“Am I surprised? Yes,” said Brent Smiley, vice chair for UTLA’s political action committee. “I’m truly floored. I think, ultimately, [voters] saw [Sanchez] as a politician. And they viewed [Ratliff] as what she was – a classroom teacher.”
Going into the primaries in March, it was assumed that Antonio Sanchez, who was picked by Villaraigosa's political team and supported by numerous Democrats, and ultimately by both labor unions and "school reform" charter school advocates operating as the Coalition for School Reform, would be the shoe-in winner. They spent heavily to try and achieve a 50%+1 victory in the primaries, but were thwarted by a number of good challengers. Of those, the one with the second most votes was Monica Ratliff, a teacher at San Pedro elementary in South Central LA.

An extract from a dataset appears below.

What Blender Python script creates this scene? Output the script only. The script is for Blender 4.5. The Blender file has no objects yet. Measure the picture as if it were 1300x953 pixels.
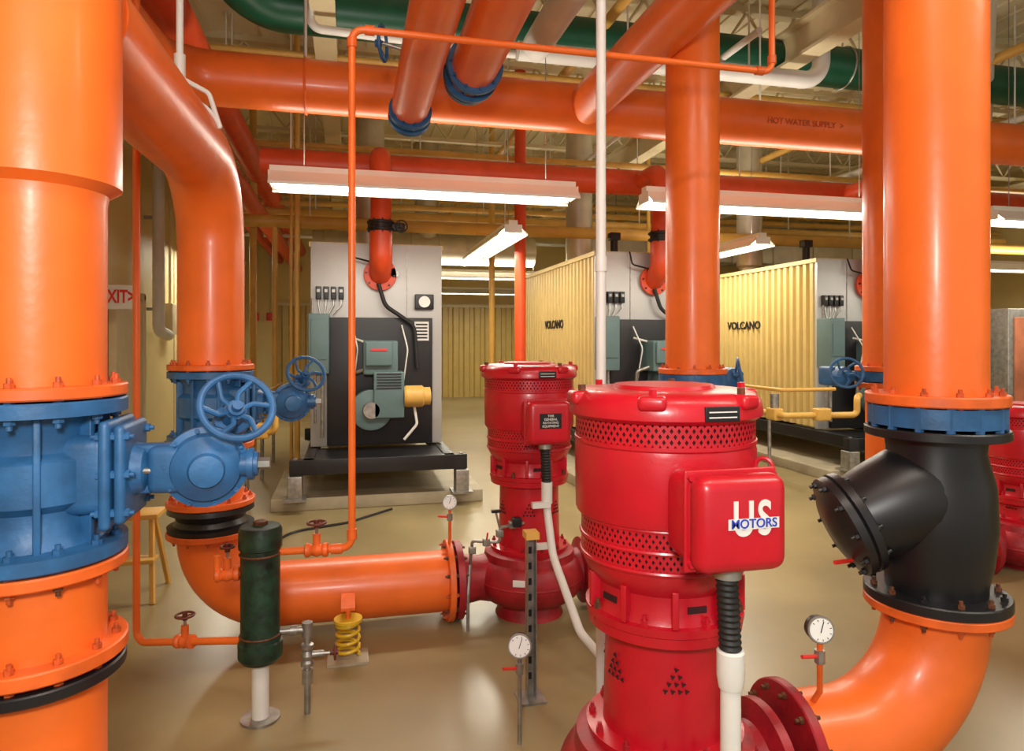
import bpy, bmesh, math, random
from mathutils import Vector, Matrix
random.seed(4)
sc = bpy.context.scene
CEIL = 5.2

# ------------------------------------------------------------------ materials
def mat(name, col, rough=.4, metal=0, var=.1, scale=5, bump=0, bscale=30, coat=0, emit=0, spec=.5):
    m = bpy.data.materials.new(name); m.use_nodes = True
    nt = m.node_tree; N = nt.nodes; L = nt.links
    b = N['Principled BSDF']
    b.inputs['Roughness'].default_value = rough
    b.inputs['Metallic'].default_value = metal
    b.inputs['Coat Weight'].default_value = coat
    b.inputs['Coat Roughness'].default_value = .15
    b.inputs['Specular IOR Level'].default_value = spec
    tc = N.new('ShaderNodeTexCoord')
    n = N.new('ShaderNodeTexNoise'); n.inputs['Scale'].default_value = scale; n.inputs['Detail'].default_value = 5
    L.new(tc.outputs['Object'], n.inputs['Vector'])
    r = N.new('ShaderNodeValToRGB')
    r.color_ramp.elements[0].position = .3; r.color_ramp.elements[1].position = .7
    r.color_ramp.elements[0].color = [c * (1 - var) for c in col] + [1]
    r.color_ramp.elements[1].color = [min(1, c * (1 + var)) for c in col] + [1]
    L.new(n.outputs['Fac'], r.inputs['Fac']); L.new(r.outputs['Color'], b.inputs['Base Color'])
    if bump:
        n2 = N.new('ShaderNodeTexNoise'); n2.inputs['Scale'].default_value = bscale; n2.inputs['Detail'].default_value = 3
        L.new(tc.outputs['Object'], n2.inputs['Vector'])
        bp = N.new('ShaderNodeBump'); bp.inputs['Strength'].default_value = bump; bp.inputs['Distance'].default_value = .01
        L.new(n2.outputs['Fac'], bp.inputs['Height']); L.new(bp.outputs['Normal'], b.inputs['Normal'])
    if emit:
        b.inputs['Emission Color'].default_value = list(col) + [1]
        b.inputs['Emission Strength'].default_value = emit
    return m

ORANGE = mat('orange_lagging_paint', (.86, .16, .02), .37, bump=.13, bscale=18, coat=.1, var=.08)
ORANGE2 = mat('orange_flange_paint', (.76, .13, .018), .42, var=.2, scale=12)
OBOLT = mat('orange_painted_bolt', (.5, .08, .015), .5, var=.4, scale=50)
RORANGE = mat('red_orange_paint', (.72, .075, .018), .42, var=.12)
BLUE = mat('blue_valve_paint', (.022, .11, .27), .45, bump=.1, bscale=60, var=.26, scale=14)
RED = mat('red_motor_paint', (.50, .006, .018), .34, var=.14, coat=.15, bump=.05, bscale=60)
DRED = mat('dark_red_pump_paint', (.32, .009, .016), .45, var=.28, scale=14, bump=.15, bscale=40)
BLACK = mat('black_paint', (.010, .010, .012), .38, var=.2)
GAP = mat('vent_dark', (.03, .002, .003), .8, var=.2)
RUBBER = mat('black_flex', (.012, .012, .012), .6)
GREEN = mat('green_pipe_paint', (.003, .08, .038), .38, var=.15)
DGREEN = mat('dark_green_pot_paint', (.008, .032, .018), .45, var=.8, scale=18, bump=.3)
WHITE = mat('white_paint', (.72, .71, .67), .45, var=.05)
STEEL = mat('galvanised_steel', (.35, .34, .31), .42, metal=.8, var=.25, scale=20)
SILVER = mat('boiler_aluminium_panel', (.44, .44, .43), .45, metal=.35, var=.06, scale=2)
DUCT = mat('duct_sheet_metal', (.6, .56, .46), .4, metal=.6, var=.15, scale=3)
RUST = mat('rusty_bolt', (.13, .045, .018), .6, metal=.2, var=.4, scale=60)
TEAL = mat('teal_grey_enamel', (.10, .165, .17), .45, var=.08)
YELLOW = mat('yellow_gas_paint', (.64, .37, .08), .42, var=.1)
CREAM = mat('cream_wall_paint', (.76, .61, .28), .6, var=.05, scale=1.2, bump=.05, bscale=8)
CEILM = mat('cream_ceiling_deck_paint', (.76, .68, .47), .6, var=.05, scale=1.2)
CREAM2 = mat('cream_steelwork_paint', (.68, .58, .36), .55, var=.06)
CORR = mat('yellow_profiled_sheet', (.60, .45, .17), .42, metal=.1, var=.05)
PARTI = mat('ochre_profiled_sheet', (.50, .35, .10), .4, var=.06)
CONC = mat('grey_beige_concrete', (.36, .31, .21), .6, var=.12, scale=6)
GLASSW = mat('dial_white', (.85, .85, .82), .3, var=.02)
TUBE = mat('fluorescent_tube', (1, .96, .84), .4, emit=9, var=0)
REFL = mat('white_reflector_enamel', (.86, .84, .76), .35, var=.02)
SIGNRED = mat('exit_red', (.7, .03, .02), .4)
LBLUE = mat('label_blue', (.02, .05, .45), .4)
COIL = mat('yellow_spring_paint', (.70, .44, .02), .35)
CAB = mat('rust_red_panel', (.36, .12, .06), .35, var=.3, scale=4)
HWHEEL = mat('brown_handwheel', (.12, .02, .012), .5, var=.3, scale=40)
FLOOR = mat('ochre_epoxy_floor', (.285, .22, .105), .32, var=.18, scale=1.2, bump=.1, bscale=5, coat=.05)

# ------------------------------------------------------------------ mesh builder
def frame(ax):
    return Vector((0, 0, 1)).rotation_difference(Vector(ax).normalized()).to_matrix()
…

Ratliff, who had won dual endorsements from the LA Times and Daily News, had upset the system, and activists within the UTLA started pushing for her. Fresh from Steve Zimmer's victory against a charter school candidate that was threatening to hand over Venice High to privatizers, hopes were high that this dark-horse candidate could upset the selected candidate, despite the absence of a large campaign budget or active labor union endorsement.
Ratliff's decisive victory is not, formally, a victory for traditional public school, but it is a victory against the general trend toward privatization. Ratliff has not articulated an anti-charter position, and judging from past statements, will not. It's still up to activists to argue their point, and given that she got into office with activist and teacher votes, there is an opportunity.